As a preliminary matter, I do not believe that the Board has properly established the need for changes to the election rules. Last year, the average time for a representation election for all petitions filed was 31 days. Even contested and other types of decisions have been issued well within the timeframe goals established by the General Counsel, making wholesale changes in the rule unjustifiable.

The proposed rules do not properly balance the rights of employees, employers and labor unions in the pre-election period, and the shortened timeframes deprive employers of their due process rights under the National Labor Relations Act. Under the proposal, an initial hearing would be set seven days after service with the entire election process taking as little as 10 to 21 days. Communication with employees is a vital function in the workplace and I am concerned that these rule changes prevent employers from effectively communicating with employees about the unionization process.

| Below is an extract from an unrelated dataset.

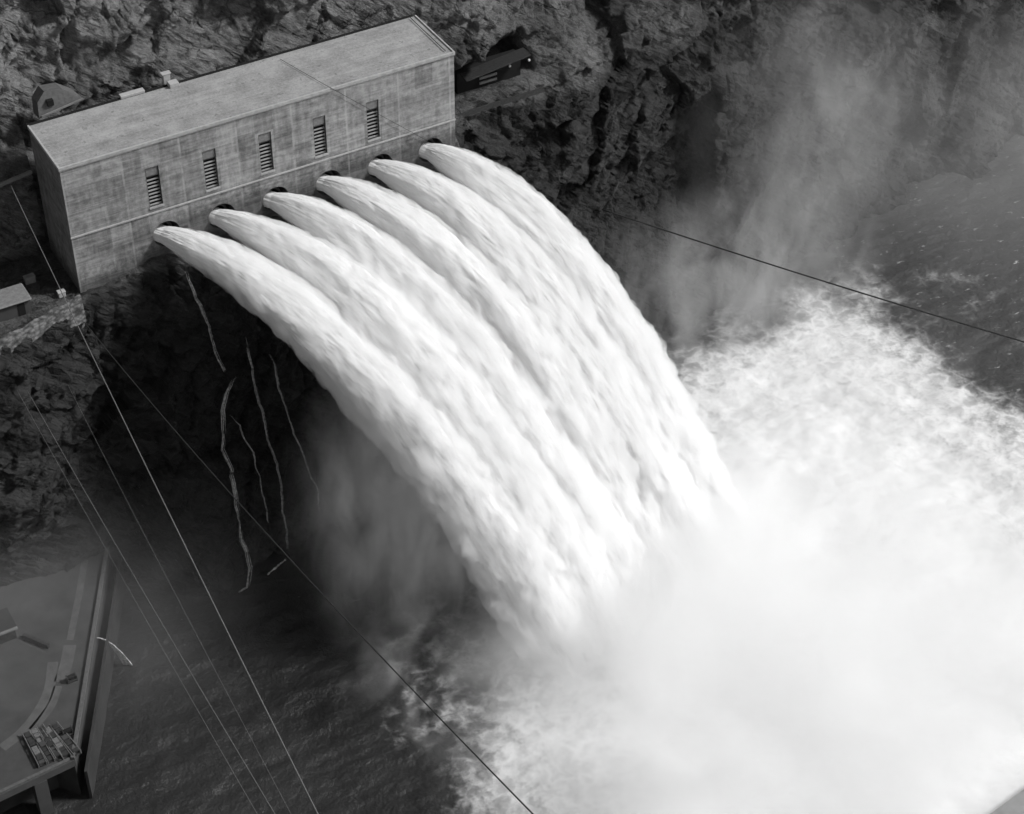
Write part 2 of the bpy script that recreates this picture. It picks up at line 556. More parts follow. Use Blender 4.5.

The proposal also contains a provision precluding employers from addressing any issue that was not raised in the Statement of Position. Coupled with the shortened timeframe for producing the Statement of Position, this provision is detrimental to employers and likely to increase litigation related to election proceedings, rather than expedite them.

I am also troubled by the fact that the proposal requires that employers turn over employee telephone numbers and e-mail addresses but does not make clear whether this requirement refers to home or work contact information. I am concerned about the invasion of employee privacy and workplace implications of this new requirement.

The NLRB proposal on union election rules is but one of several NLRB and federal agency actions affecting employers in recent months. Given the impact of these regulations on employers coupled with the lack of a rational basis for the proposal, I respectfully request that this proposal be withdrawn.